Worry about when and how I would start to earn money again reared its head every few months after I left my job. On leaving, I set myself a timeframe for when I wanted to start earning again, based on the money in my current account and my anticipated monthly spend. However, in the context of joint finances with my husband, this timeframe was actually an arbitrary date, rather than a deadline I needed to meet.
In his book, “How to worry less about money”, John Armstrong distinguishes between money worries and money troubles[1]. John defines money worries as being “about what is going on in your head, not just what is going on in your bank account.” They are concerns that stem from our psychological relationship to money. In contrast, money troubles are real financial difficulties that need to be solved urgently; by increasing income and/or reducing expenses.
I recognised that we did not have an immediate financial need for me to earn. But I was anxious about future financial stability. I had been able to let go of these money worries during the summer of 2019. However, my desire to earn increasingly preoccupied my thinking as autumn turned into winter. My husband began asking if he would have to change his retirement plans to compensate for my lack of income. I felt the clock was ticking. I was counting the time that had elapsed since leaving employment and my husband’s planned retirement was getting ever closer. I was also worrying about whether I would have enough money to enjoy a comfortable retirement, even though that is a long way off!
The pressure I was feeling to earn money almost unconsciously created an end goal which distorted my real intent. My thinking went like this: I have invested in developing my coaching expertise. This is the closest strand in my emerging portfolio career that I could earn money from. I know I can create value for my clients. I should therefore start charging for my coaching. I really wanted to coach more people so I could use and further develop my coaching skills, while helping people feel happier at work. However, my money worries transformed my desire to coach into a goal to gain paying coaching clients, as soon as possible.
I enrolled on a course to help me define a niche, design a coaching programme and effectively market my coaching. While this initially helped provide a focus with templates and tasks to complete, it soon created stress. I felt a tension between wanting to start a business “the right way” pulling against a sense that I didn’t actually agree with the suggested approach. My attempts to codify my coaching offer ran counter to one of my key principles; to tailor my approach in response to what matters to different individuals.
I also started going to business networks, to build relationships with people and refine explaining who I am as a coach and what I offer. I enjoyed meeting people and sharing experiences. However, as I repeatedly introduced myself as a business and executive coach, this narrowed my perspective, taking away my appreciation of the possibilities of other potential career strands which could make up my portfolio. I lost my sense of experimentation. I found it very hard to let go of my perceived need to attract paying clients. I became increasingly anxious. I knew this wasn’t how I wanted to be. Experimenting and being playful in order to learn and develop are important to me. But the idea of setting up a coaching business made everything very serious, raised the stakes and made achieving success important. My focus shifted from enjoying the journey to achieving a result, which was sucking the joy out of life.
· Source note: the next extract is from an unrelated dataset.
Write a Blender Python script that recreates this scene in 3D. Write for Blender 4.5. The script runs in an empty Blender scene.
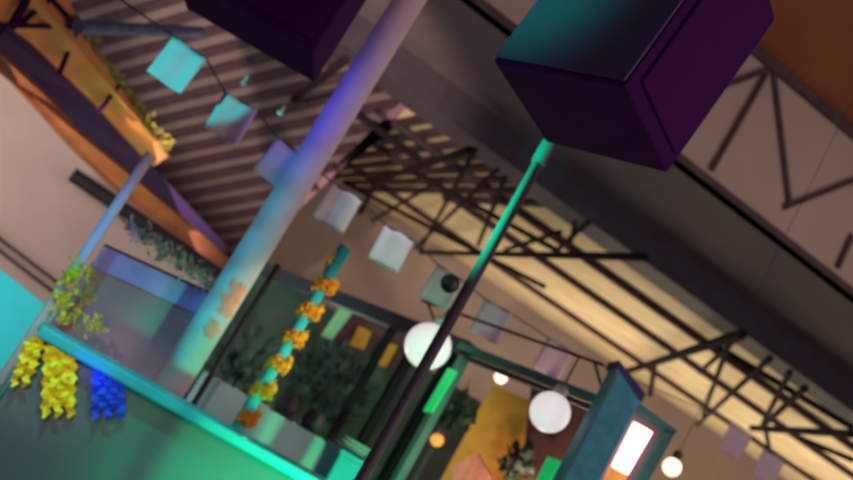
import bpy, bmesh, math, random
from mathutils import Vector as V
random.seed(7)
S = bpy.context.scene
COL = S.collection
# ------------------------------------------------------------------ camera
YAW, PIT, ROLL, FPX = math.radians(18), math.radians(12), math.radians(30), 1000.0
EYE = V((0, 0, 1.6))
Z = V((0, 0, 1))
FW = V((math.sin(YAW)*math.cos(PIT), math.cos(YAW)*math.cos(PIT), math.sin(PIT)))
R0 = V((math.cos(YAW), -math.sin(YAW), 0))
U0 = R0.cross(FW)
RR = math.cos(ROLL)*R0 + math.sin(ROLL)*U0
UU = -math.sin(ROLL)*R0 + math.cos(ROLL)*U0
from mathutils import Matrix
cam = bpy.data.objects.new('camera', bpy.data.cameras.new('camera'))
COL.objects.link(cam)
cam.matrix_world = Matrix(((RR.x, UU.x, -FW.x, EYE.x), (RR.y, UU.y, -FW.y, EYE.y), (RR.z, UU.z, -FW.z, EYE.z), (0, 0, 0, 1)))
cam.data.sensor_width = 36
cam.data.lens = FPX*36/853
cam.data.clip_end = 200
cam.data.dof.use_dof = True            # the photograph is soft all over: focused too near
cam.data.dof.focus_distance = 2.0
cam.data.dof.aperture_fstop = 3.4
S.camera = cam

FV = V((math.sin(YAW), math.cos(YAW), 0))
def ray(px, py): return FW*FPX + RR*(px-426.5) - UU*(py-240)
def P(px, py, d): return EYE + ray(px, py)*(d/FPX)
def onP(px, py, p0, n):
    r = ray(px, py); return EYE + r*((p0-EYE).dot(n)/r.dot(n))
def onY(px, py, y): return onP(px, py, V((0, y, 0)), V((0, 1, 0)))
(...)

A practical exercise suggested by John Armstrong in his book is to identify what we need in order to live a flourishing life. That is, not just what we need to survive, but what are the things that are important to us? That have a clear, practical purpose in enabling us to live a good life? Once we have identified these needs (and distinguished them from wants which are less important), the next step is to try and cost them. The aim is to be realistic about what we need first so this list is not restricted by what we think we can afford. He includes different costings in his example; minimal costs, costs which reflect true needs and more extravagant costs. There may well be needs we can’t currently afford and this reality check is designed to enable us to consider how to get closer to meeting our true needs. Which could be by earning more or by re-prioritising what we spend our money on; “downgrading certain wants and leaving them unfulfilled”.
John warns that this can be a painful exercise and working with my husband to cost our needs as a couple was not easy. However, I found it really useful and having done it, my worries about money reduced. Comparing our costed needs to our combined income before and after my husband retires gives me ball-park figures that I can use to make informed decisions about opportunities and next steps.
[1] Armstrong, J (2012). How to worry less about money. The School of Life, Pan Macmillan.